Records with scene code:
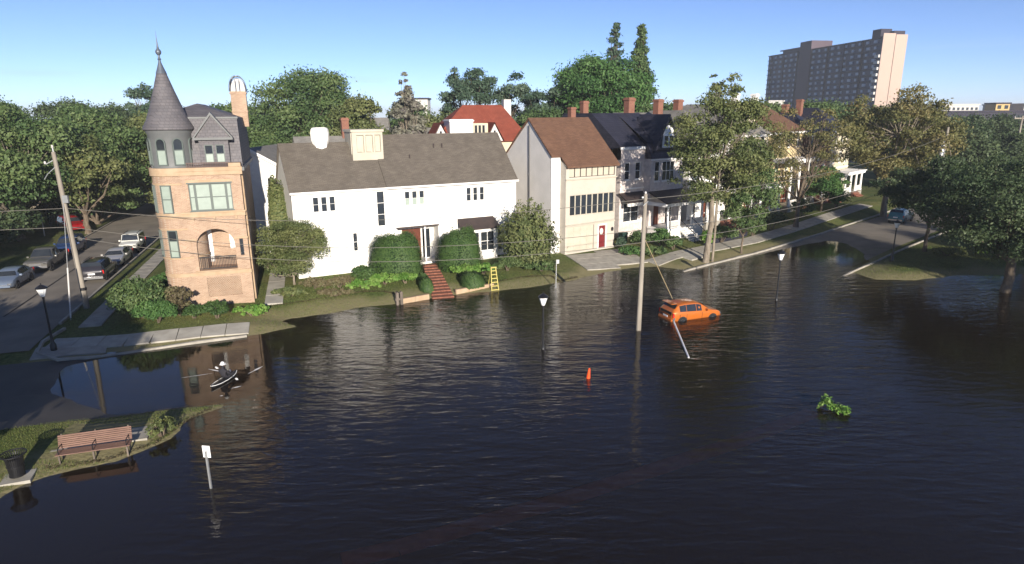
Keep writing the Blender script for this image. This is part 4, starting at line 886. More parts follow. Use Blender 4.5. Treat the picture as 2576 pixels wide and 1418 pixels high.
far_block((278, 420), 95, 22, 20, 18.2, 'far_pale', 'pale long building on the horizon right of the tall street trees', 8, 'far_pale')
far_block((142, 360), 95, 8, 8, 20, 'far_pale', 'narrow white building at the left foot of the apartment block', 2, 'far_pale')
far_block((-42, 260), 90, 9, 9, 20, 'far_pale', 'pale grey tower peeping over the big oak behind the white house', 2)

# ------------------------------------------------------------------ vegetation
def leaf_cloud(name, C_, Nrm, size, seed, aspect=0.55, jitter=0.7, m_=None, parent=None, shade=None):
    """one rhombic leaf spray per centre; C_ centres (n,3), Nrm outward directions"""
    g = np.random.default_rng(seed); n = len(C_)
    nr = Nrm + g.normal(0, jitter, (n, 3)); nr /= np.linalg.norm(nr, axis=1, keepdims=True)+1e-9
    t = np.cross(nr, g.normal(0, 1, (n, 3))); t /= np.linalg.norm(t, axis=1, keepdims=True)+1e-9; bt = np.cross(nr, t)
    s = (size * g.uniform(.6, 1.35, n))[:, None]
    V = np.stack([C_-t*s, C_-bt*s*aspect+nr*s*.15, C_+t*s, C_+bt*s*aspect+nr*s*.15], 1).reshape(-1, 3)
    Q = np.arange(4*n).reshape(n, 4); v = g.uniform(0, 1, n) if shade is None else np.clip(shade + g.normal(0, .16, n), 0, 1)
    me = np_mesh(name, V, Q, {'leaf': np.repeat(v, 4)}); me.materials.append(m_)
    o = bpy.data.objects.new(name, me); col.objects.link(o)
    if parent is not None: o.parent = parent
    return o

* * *

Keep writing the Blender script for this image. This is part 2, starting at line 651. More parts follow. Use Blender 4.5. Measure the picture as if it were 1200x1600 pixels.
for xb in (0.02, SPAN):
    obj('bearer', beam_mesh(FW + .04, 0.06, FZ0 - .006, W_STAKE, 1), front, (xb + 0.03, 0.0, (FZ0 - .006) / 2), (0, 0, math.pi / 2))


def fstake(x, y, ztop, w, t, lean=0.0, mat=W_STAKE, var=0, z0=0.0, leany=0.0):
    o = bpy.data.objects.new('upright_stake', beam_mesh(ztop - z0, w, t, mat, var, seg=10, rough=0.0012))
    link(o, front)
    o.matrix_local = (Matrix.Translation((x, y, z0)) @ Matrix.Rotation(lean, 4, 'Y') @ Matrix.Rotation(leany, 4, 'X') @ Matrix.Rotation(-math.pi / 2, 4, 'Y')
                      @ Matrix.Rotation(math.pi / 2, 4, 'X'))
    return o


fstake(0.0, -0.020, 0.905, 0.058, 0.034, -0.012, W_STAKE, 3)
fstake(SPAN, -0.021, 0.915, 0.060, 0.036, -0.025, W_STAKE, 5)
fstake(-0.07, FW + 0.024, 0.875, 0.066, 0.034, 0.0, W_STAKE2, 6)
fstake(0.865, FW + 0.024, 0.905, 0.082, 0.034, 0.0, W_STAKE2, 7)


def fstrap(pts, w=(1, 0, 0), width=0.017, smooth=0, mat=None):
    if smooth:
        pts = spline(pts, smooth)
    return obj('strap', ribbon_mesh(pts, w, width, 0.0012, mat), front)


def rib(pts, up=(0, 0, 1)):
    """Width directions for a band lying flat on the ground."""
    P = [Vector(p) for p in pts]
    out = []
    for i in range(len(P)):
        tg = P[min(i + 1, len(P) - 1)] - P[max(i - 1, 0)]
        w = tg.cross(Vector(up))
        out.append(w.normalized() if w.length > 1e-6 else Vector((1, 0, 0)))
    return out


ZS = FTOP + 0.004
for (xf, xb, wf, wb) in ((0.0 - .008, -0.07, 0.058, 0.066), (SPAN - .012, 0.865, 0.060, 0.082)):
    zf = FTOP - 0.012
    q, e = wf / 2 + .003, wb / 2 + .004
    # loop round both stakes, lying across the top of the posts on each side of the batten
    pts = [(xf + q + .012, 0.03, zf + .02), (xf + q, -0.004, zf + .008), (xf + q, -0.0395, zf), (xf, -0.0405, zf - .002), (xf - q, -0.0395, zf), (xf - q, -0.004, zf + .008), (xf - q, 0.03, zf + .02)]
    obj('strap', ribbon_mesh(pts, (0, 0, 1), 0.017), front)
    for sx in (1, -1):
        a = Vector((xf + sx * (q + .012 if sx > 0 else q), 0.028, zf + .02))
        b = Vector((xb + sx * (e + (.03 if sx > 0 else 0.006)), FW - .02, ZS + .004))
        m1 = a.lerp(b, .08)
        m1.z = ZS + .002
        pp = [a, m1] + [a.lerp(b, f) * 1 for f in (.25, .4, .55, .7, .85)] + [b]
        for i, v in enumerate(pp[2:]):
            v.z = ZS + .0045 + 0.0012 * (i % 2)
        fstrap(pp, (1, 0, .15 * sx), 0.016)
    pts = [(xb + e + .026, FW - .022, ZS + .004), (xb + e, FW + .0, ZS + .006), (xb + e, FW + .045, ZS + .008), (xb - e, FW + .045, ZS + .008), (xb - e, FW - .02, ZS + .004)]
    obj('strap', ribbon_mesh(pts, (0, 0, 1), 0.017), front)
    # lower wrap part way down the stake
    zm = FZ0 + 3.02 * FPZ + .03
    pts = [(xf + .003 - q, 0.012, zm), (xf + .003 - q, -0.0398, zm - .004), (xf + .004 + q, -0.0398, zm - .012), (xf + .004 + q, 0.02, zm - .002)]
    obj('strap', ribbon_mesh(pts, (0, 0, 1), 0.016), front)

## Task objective
Repeat exactly the lines running from the one with "1418 pixels high." through the one with "far_block((-42, 260), 90, 9, 9, 20, 'far_pale', 'pale", both included.

## The solution
Keep writing the Blender script for this image. This is part 4, starting at line 886. More parts follow. Use Blender 4.5. Treat the picture as 2576 pixels wide and 1418 pixels high.
far_block((278, 420), 95, 22, 20, 18.2, 'far_pale', 'pale long building on the horizon right of the tall street trees', 8, 'far_pale')
far_block((142, 360), 95, 8, 8, 20, 'far_pale', 'narrow white building at the left foot of the apartment block', 2, 'far_pale')
far_block((-42, 260), 90, 9, 9, 20, 'far_pale', 'pale grey tower peeping over the big oak behind the white house', 2)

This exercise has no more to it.